It's taken me a long time to begin to accept that I will always be struggling. Struggling to make enough money to cover the bills, struggling to walk and struggling to accept my life.
I'm coming up on two years since I got hurt. A lot has changed in those two years, and its been hard. The axiom is change is hard. The reality is that some change is incredibly harder than other. The struggle to protect my children, the struggle to provide, the struggle to find my way are so much harder than I ever thought. I don't wish it on anyone.
I've yet to see the silver lining of the overall situation. Do I understand being disabled better? Yep, but did I ever not feel compassion for the disabled? Did I ever forget being poor as a child? No, not ever. I can't say that I ever harassed or persecuted the poor, homeless or disabled.
So I've learned to accept the struggle. I've learned that the mark of a successful weekend is intense pain of bones grinding against bones like a century-old person. I wish for nothing more than to curl up and not exist. Tear-inducing pain is my measure of physical success. My week is for recovery. Its a crippled take on the weekend warrior.

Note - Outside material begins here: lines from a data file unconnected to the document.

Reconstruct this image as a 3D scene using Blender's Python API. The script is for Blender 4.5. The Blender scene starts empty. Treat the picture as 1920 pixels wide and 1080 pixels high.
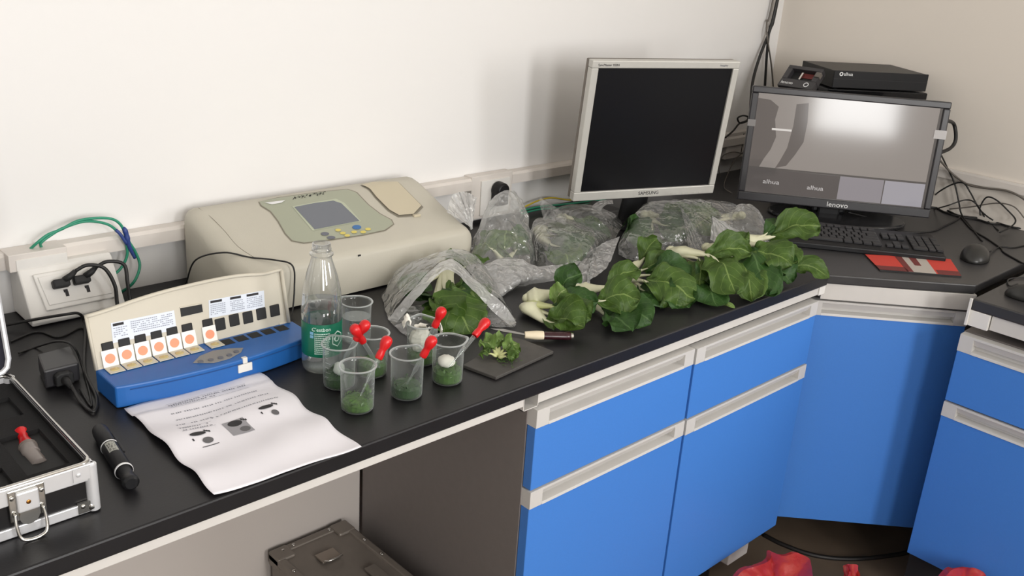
import bpy, bmesh, math, random
from mathutils import Vector, Matrix, noise
from math import pi, sin, cos, radians
random.seed(7)
SC = bpy.context.scene
COL = SC.collection

# ------------------------------------------------------------------ camera, world, lights, exposure
CAM = Vector((-0.11655, -1.72675, 0.68982))
F = Vector((0.65767, 0.66726, -0.34961)).normalized()
FPX = 1800.37
_y, _p, _r = radians(44.58546), radians(-20.46367), radians(3.939)
_right = Vector((cos(_y), -sin(_y), 0)); _up = _right.cross(F)
RT = (_right*cos(_r) + _up*sin(_r)).normalized(); UP = RT.cross(F).normalized()
cd = bpy.data.cameras.new('camera'); cam = bpy.data.objects.new('camera', cd); COL.objects.link(cam)
cd.sensor_width = 36; cd.sensor_fit = 'HORIZONTAL'; cd.lens = FPX/1920*36; cd.clip_start = .02
cam.matrix_world = Matrix(((RT.x, UP.x, -F.x, CAM.x), (RT.y, UP.y, -F.y, CAM.y), (RT.z, UP.z, -F.z, CAM.z), (0, 0, 0, 1)))
SC.camera = cam
w = bpy.data.worlds.new('world'); SC.world = w; w.use_nodes = True
w.node_tree.nodes['Background'].inputs[0].default_value = (.86, .93, 1, 1)
w.node_tree.nodes['Background'].inputs[1].default_value = 1.0
SC.view_settings.view_transform = 'Standard'; SC.view_settings.look = 'None'
SC.view_settings.exposure = -0.2; SC.view_settings.gamma = 1; SC.view_settings.use_curve_mapping = False
SC.cycles.transparent_max_bounces = 40; SC.cycles.max_bounces = 10; SC.cycles.use_denoising = True
SC.cycles.caustics_reflective = False; SC.cycles.caustics_refractive = False

def area(name, loc, target, sx, sy, watts, col):
    l = bpy.data.lights.new(name, 'AREA'); l.shape = 'RECTANGLE'; l.size = sx; l.size_y = sy
    l.energy = watts; l.color = col
    o = bpy.data.objects.new(name, l); COL.objects.link(o); o.location = loc
    o.rotation_euler = (Vector(target)-Vector(loc)).to_track_quat('-Z', 'Y').to_euler()
    return o
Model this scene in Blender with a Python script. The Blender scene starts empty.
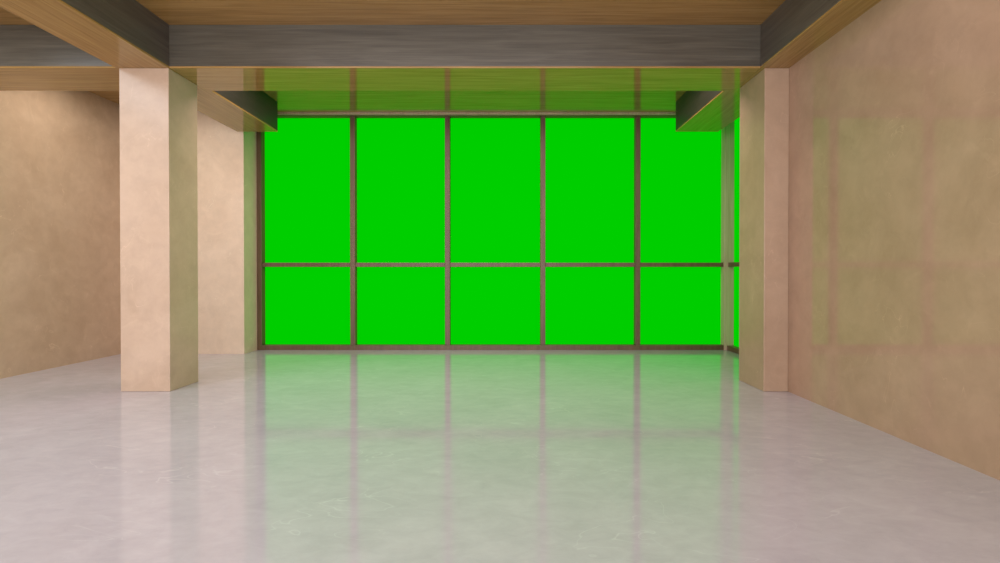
import bpy, bmesh, math
from mathutils import Vector
S=bpy.context.scene
C=S.collection
S.view_settings.view_transform='Standard'
S.view_settings.look='None'

# ---------------- materials ----------------
def newmat(name):
    m=bpy.data.materials.new(name); m.use_nodes=True
    nt=m.node_tree; b=nt.nodes['Principled BSDF']
    return m,nt,b
def noise(nt,vec,scale,detail=6,rough=.6,dist=0.0):
    n=nt.nodes.new('ShaderNodeTexNoise')
    n.inputs['Scale'].default_value=scale; n.inputs['Detail'].default_value=detail
    n.inputs['Roughness'].default_value=rough; n.inputs['Distortion'].default_value=dist
    nt.links.new(vec,n.inputs['Vector']); return n.outputs['Fac']
def coords(nt,scale=(1,1,1),off=(0,0,0)):
    g=nt.nodes.new('ShaderNodeNewGeometry'); mp=nt.nodes.new('ShaderNodeMapping')
    mp.inputs['Scale'].default_value=scale; mp.inputs['Location'].default_value=off
    nt.links.new(g.outputs['Position'],mp.inputs['Vector']); return mp.outputs['Vector']
def ramp(nt,fac,stops):
    r=nt.nodes.new('ShaderNodeValToRGB'); e=r.color_ramp.elements
    while len(e)<len(stops): e.new(.5)
    for i,(p,c) in enumerate(stops):
        e[i].position=p; e[i].color=(c[0],c[1],c[2],1) if hasattr(c,'__len__') else (c,c,c,1)
    nt.links.new(fac,r.inputs['Fac']); return r.outputs['Color']
def mix(nt,fac,a,b,mode='MIX'):
    m=nt.nodes.new('ShaderNodeMix'); m.data_type='RGBA'; m.blend_type=mode
    if hasattr(fac,'is_output'): nt.links.new(fac,m.inputs[0])
    else: m.inputs[0].default_value=fac
    for s,v in ((6,a),(7,b)):
        if hasattr(v,'is_output'): nt.links.new(v,m.inputs[s])
        else: m.inputs[s].default_value=(v[0],v[1],v[2],1)
    return m.outputs[2]
def lines(nt,vec,scale,w,dist=0.6):
    f=noise(nt,vec,scale,3,.5,dist)
    return ramp(nt,f,[(0.5-w,0),(0.5,1),(0.5+w,0)])
def bump(nt,b,h,strength,dist=.01):
    n=nt.nodes.new('ShaderNodeBump'); n.inputs['Strength'].default_value=strength; n.inputs['Distance'].default_value=dist
    nt.links.new(h,n.inputs['Height']); nt.links.new(n.outputs['Normal'],b.inputs['Normal'])

def plaster(name,dark,light,rough=.3,off=(0,0,0),spec=.6):
    m,nt,b=newmat(name)
    v=coords(nt,(1,1,1),off)
    c=ramp(nt,noise(nt,v,1.1,9,.62,.5),[(.28,dark),(.75,light)])
    f2=ramp(nt,noise(nt,v,4.5,8,.65,.3),[(.35,.88),(.62,1.03)])
    c=mix(nt,.6,c,f2,'MULTIPLY')
    blot=ramp(nt,noise(nt,coords(nt,(1,1,1),(off[0]+7,3,2)),2.6,5,.7,1.5),[(.56,0),(.74,.22)])
    c=mix(nt,blot,c,[min(.85,x*1.25) for x in light])
    mask=ramp(nt,noise(nt,v,1.7,2,.5),[(.5,0),(.62,.45)])
    sc=lines(nt,coords(nt,(1,1,.7),(4,off[1],1)),2.2,.003,1.2)
    c=mix(nt,mix(nt,1,sc,mask,'MULTIPLY'),c,[min(.85,x*1.4) for x in light])
    nt.links.new(c,b.inputs['Base Color'])
    r=ramp(nt,noise(nt,v,3,6,.6),[(.3,rough-.01),(.7,rough+.02)])
    nt.links.new(r,b.inputs['Roughness'])
    b.inputs['Specular IOR Level'].default_value=spec
    if rough>.1: bump(nt,b,noise(nt,v,14,6,.6),.01,.002)
    return m
M_wall=plaster('beige_microcement',(.40,.27,.175),(.50,.355,.245),.11,spec=.5)
M_wallr=plaster('tan_microcement',(.355,.232,.152),(.44,.30,.205),.045,(2,0,3),spec=.42)
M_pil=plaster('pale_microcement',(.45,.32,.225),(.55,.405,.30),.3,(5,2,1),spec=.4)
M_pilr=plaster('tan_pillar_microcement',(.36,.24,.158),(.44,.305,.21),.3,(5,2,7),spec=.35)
M_back=plaster('lit_look_microcement',(.60,.46,.33),(.70,.56,.42),.42,(5,6,1),spec=.35)  # plaster copy, colour lightened so the back wall looks brightly lit

m,nt,b=newmat('polished_concrete'); M_floor=m
v=coords(nt)
c=ramp(nt,noise(nt,v,1.3,9,.62,.6),[(.25,(.405,.39,.42)),(.75,(.475,.46,.49))])
c=mix(nt,.5,c,ramp(nt,noise(nt,coords(nt,(.6,1,1)),7,9,.72,.5),[(.35,.84),(.65,1.06)]),'MULTIPLY')
mask=ramp(nt,noise(nt,coords(nt,(1,1,1),(3,8,0)),1.3,3,.5),[(.46,0),(.6,.22)])
sc=lines(nt,coords(nt,(.5,1,1)),2.4,.006,1.0)
c=mix(nt,mix(nt,1,sc,mask,'MULTIPLY'),c,(.75,.74,.76))
nt.links.new(c,b.inputs['Base Color'])
nt.links.new(ramp(nt,noise(nt,v,2.6,8,.65,.5),[(.3,.06),(.7,.12)]),b.inputs['Roughness'])
b.inputs['IOR'].default_value=1.68
bump(nt,b,noise(nt,v,3,5,.5),.02,.01)

def wood(name,dark,light,axis,rough,off=(0,0,0),g=9,contrast=.6,spec=.5):
    m,nt,b=newmat(name)
    s=[g,g,g]; s[axis]=.45
    v=coords(nt,tuple(s),off)
    c=ramp(nt,noise(nt,v,1.6,8,.62,.9),[(.3,dark),(.68,light)])
    s2=[60,60,60]; s2[axis]=1.2
    c=mix(nt,contrast,c,ramp(nt,noise(nt,coords(nt,tuple(s2),off),1.0,4,.6),[(.35,.78),(.6,1.06)]),'MULTIPLY')
    nt.links.new(c,b.inputs['Base Color'])
    b.inputs['Roughness'].default_value=rough
    b.inputs['Specular IOR Level'].default_value=spec
    return m
OD,OL=(.29,.16,.045),(.41,.24,.08)
M_oakx=wood('oak_panel_crosswise',OD,OL,0,.045,spec=.6,contrast=.8)
M_oaky=wood('oak_panel_lengthwise',OD,OL,1,.1,spec=.5,contrast=.8)
GD,GL=(.07,.06,.045),(.115,.10,.076)
M_grx=wood('grey_stained_timber_crosswise',GD,GL,0,.3,g=8,contrast=.7)
M_gry=wood('grey_stained_timber_lengthwise',GD,GL,1,.3,g=8,contrast=.7)
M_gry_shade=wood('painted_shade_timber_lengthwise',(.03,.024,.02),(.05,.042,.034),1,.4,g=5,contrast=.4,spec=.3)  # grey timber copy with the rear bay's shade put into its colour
M_fr=wood('brown_window_frame',(.095,.058,.028),(.15,.095,.05),2,.38,spec=.35)
M_post=wood('pale_brown_post',(.45,.32,.22),(.56,.43,.31),2,.3)
m,nt,b=newmat('green_screen_pane'); M_green=m
b.inputs['Base Color'].default_value=(0,.02,0,1); b.inputs['Roughness'].default_value=.6
b.inputs['Emission Color'].default_value=(.0,.60,.0,1); b.inputs['Emission Strength'].default_value=1
b.inputs['Specular IOR Level'].default_value=0

# ---------------- mesh helpers ----------------
def boxes(name,bl,mats,parent=None,bevel=0.0):
    bm=bmesh.new()
    for x0,x1,y0,y1,z0,z1 in bl:
        vs=[bm.verts.new((x,y,z)) for x in (x0,x1) for y in (y0,y1) for z in (z0,z1)]
        for f in ((0,1,3,2),(4,6,7,5),(0,4,5,1),(2,3,7,6),(0,2,6,4),(1,5,7,3)):
            bm.faces.new([vs[i] for i in f])
    bmesh.ops.recalc_face_normals(bm,faces=bm.faces)
    if bevel: bmesh.ops.bevel(bm,geom=list(bm.edges),offset=bevel,segments=2,profile=.5,affect='EDGES')
    me=bpy.data.meshes.new(name); bm.to_mesh(me); bm.free()
    o=bpy.data.objects.new(name,me); C.objects.link(o)
    for mt in (mats if isinstance(mats,list) else [mats]): me.materials.append(mt)
    if parent:
        o.parent=parent; o.location=-parent.location
    return o
def struct(o,label=None,cat=None):
    o['kind']='structure'
    if label: o['label']=label
    if cat: o['category']=cat
    return o
def empty(name,loc,label,cat,group=None,kind=None):
    o=bpy.data.objects.new(name,None); C.objects.link(o); o.location=loc
    o['label']=label; o['category']=cat
    if group:o['group']=group
    if kind:o['kind']=kind
    return o

# ---------------- dimensions ----------------
H=4.975; HB=4.39
XL=-7.75; XR=3.81
YB=-4.0
YW=10.2
YG=10.88
XS=4.74
P0,P1=6.93,7.70
struct(boxes('floor',[(XL-.3,5.2,YB,11.2,-.2,0)],M_floor),'polished pale grey concrete floor','floor')
struct(boxes('ceiling',[(XL-.3,5.2,YB,11.2,H,H+.2)],M_oakx),'wood veneer ceiling above the beams','ceiling')
struct(boxes('wall_left',[(XL-.3,XL,YB,11.2,0,H)],M_wall),'mottled beige plaster wall on the left','wall')
struct(boxes('wall_right',[(XR,5.2,YB,P1,0,H)],M_wallr),'mottled tan plaster wall on the right','wall')
struct(boxes('wall_back',[(XL,-5.28,YW,11.2,0,H)],M_back),'short plaster wall, colour lightened to look lit, left of the green glazing','wall')

def pillar(x0,x1,y1,mat,label):
    o=boxes('pillar',[(x0,x1,P0,y1,0,HB)],mat,bevel=.006)
    o['label']=label;o['category']='pillar'; return o
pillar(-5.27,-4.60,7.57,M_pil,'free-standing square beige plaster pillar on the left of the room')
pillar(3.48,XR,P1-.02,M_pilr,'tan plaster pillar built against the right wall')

def beam(x0,x1,y0,y1,axis,label,mat=None):
    e=empty('ceiling_beam',((x0+x1)/2,(y0+y1)/2,HB),label,'beam')
    boxes('side_cladding',[(x0,x1,y0,y1,HB+.025,H)],mat or (M_grx if axis==0 else M_gry),e,.003)
    s=boxes('soffit_board',[(x0,x1,y0,y1,HB,HB+.025)],M_oakx if axis==0 else M_oaky,e,.003)
    s['label']='light oak board on the underside'
    return e
BX0,BX1=-5.31,-4.59; RX0=3.42
beam(BX0,BX1,YB,7.79,1,'long lengthwise ceiling beam resting on the free-standing left pillar')
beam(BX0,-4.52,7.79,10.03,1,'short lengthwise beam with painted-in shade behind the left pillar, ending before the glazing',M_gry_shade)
beam(BX1,RX0,P0,7.79,0,'wide grey crosswise ceiling beam spanning between the two pillars')
beam(XL,BX0,P0,7.79,0,'short crosswise ceiling beam from the left wall to the left pillar')
beam(RX0,XR,YB,7.79,1,'lengthwise ceiling beam running along the top of the right wall')
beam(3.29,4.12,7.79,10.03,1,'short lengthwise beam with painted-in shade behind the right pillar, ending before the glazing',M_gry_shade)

# ---------------- window 1 ----------------
FY0=10.72; FZ=.10; TB=.06
w=empty('window_1',(-.3,YG,0),'tall gridded window wall of ten bright green panes','window',kind='structure')
XJ=-5.28; XC=4.54
boxes('window_frame',[(XJ,XC,FY0,YG+.06,0,FZ),(XJ,XC,FY0,YG+.06,H-TB,H),(XJ,XJ+.10,FY0,YG+.06,FZ,H-TB)],M_fr,w,.004)
boxes('edge_trim',[(XJ+.09,XC,FY0-.06,FY0-.002,H-.045,H-.002)],M_post,w,.002)
mx=[-3.27,-1.275,.735,2.735]
hw=.053
for x in mx:
    boxes('mullion',[(x-hw,x+hw,FY0+.01,YG+.05,FZ,H-TB)],M_fr,w,.006)
edges=[XJ+.10]+[q for x in mx for q in (x-hw,x+hw)]+[XC]
T0,T1=1.75,1.84
for i in range(5):
    a,c=edges[2*i],edges[2*i+1]
    boxes('transom',[(a,c,FY0+.03,YG+.04,T0,T1)],M_fr,w,.005)
    for z0,z1 in ((FZ,T0),(T1,H-TB)):
        boxes('pane',[(a,c,YG,YG+.02,z0,z1)],M_green,w)
# ---------------- window 2 (side return) ----------------
w2=empty('window_2',(XS,9.3,0),'narrow slice of green side glazing behind the right pillar','window',kind='structure')
boxes('corner_post',[(XC,XS+.06,FY0-.02,YG+.08,0,H)],M_post,w2,.006)
Y2=P1
boxes('window_frame',[(XS-.14,XS+.06,Y2,FY0-.02,0,FZ),(XS-.14,XS+.06,Y2,FY0-.02,H-TB,H)],M_fr,w2,.004)
boxes('mullion',[(XS-.13,XS+.05,8.65,8.75,FZ,H-TB)],M_fr,w2,.004)
for a,c in ((Y2,8.65),(8.75,FY0-.02)):
    boxes('transom',[(XS-.12,XS+.04,a,c,T0,T1)],M_fr,w2,.003)
    for z0,z1 in ((FZ,T0),(T1,H-TB)):
        boxes('pane',[(XS,XS+.02,a,c,z0,z1)],M_green,w2)

# ---------------- light ----------------
W=bpy.data.worlds.new('world'); S.world=W; W.use_nodes=True
bg=W.node_tree.nodes['Background']; bg.inputs['Color'].default_value=(.75,.85,1,1); bg.inputs['Strength'].default_value=1.7
def area(name,loc,rot,sx,sy,power,col):
    l=bpy.data.lights.new(name,'AREA'); l.shape='RECTANGLE'; l.size=sx; l.size_y=sy; l.energy=power; l.color=col
    o=bpy.data.objects.new(name,l); C.objects.link(o); o.location=loc; o.rotation_euler=rot; return o
area('added_fill_behind_camera',(-2,YB+.1,2.4),(math.radians(90),0,0),10,4.2,730,(1,.94,.92))  # unseen area fill added behind the camera, standing in for assumed daylight
area('added_fill_front',(-.6,3.2,H-.03),(0,0,0),6.5,4,150,(1,.91,.97))  # added fill under the ceiling, out of view, to brighten the floor
area('added_fill_front_left',(-6.5,3.0,H-.03),(0,0,0),1.8,5,230,(.80,.90,1))  # made-up cool fill over the left bay, no lamp known there
area('added_fill_rear',(-.6,8.35,H-.03),(0,0,0),7,.8,170,(1,.74,.78))  # added fill hidden behind the crossbeam, tinted pink against the green spill
area('added_fill_rear_left',(-6.3,8.3,H-.03),(0,0,0),1.6,.8,55,(1,.91,.84))  # unseen fill, added to brighten the short back wall

# ---------------- camera ----------------
f=510
cd=bpy.data.cameras.new('camera'); cam=bpy.data.objects.new('camera',cd); C.objects.link(cam)
cd.sensor_width=36; cd.lens=f*36/1000; cd.shift_x=-8/1000; cd.shift_y=-3.75/1000
cam.location=(0,0,1.6); cam.rotation_euler=(math.radians(90)-3.75/f,0,0)
S.camera=cam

I miss a lot of my old life. I miss the everyday adventure of finding the world with my children. I miss filling the boredom with little trips and explorations. Its only been two years, and yet they've already forgotten many of the places we went and things we did. I miss the opportunities. I mourn the lost memories. I mourn the lost opportunities.
Part of mourning is acceptance. Accepting doesn't mean that we forget. It just means that we realize that we can't change how things happened. And its hard.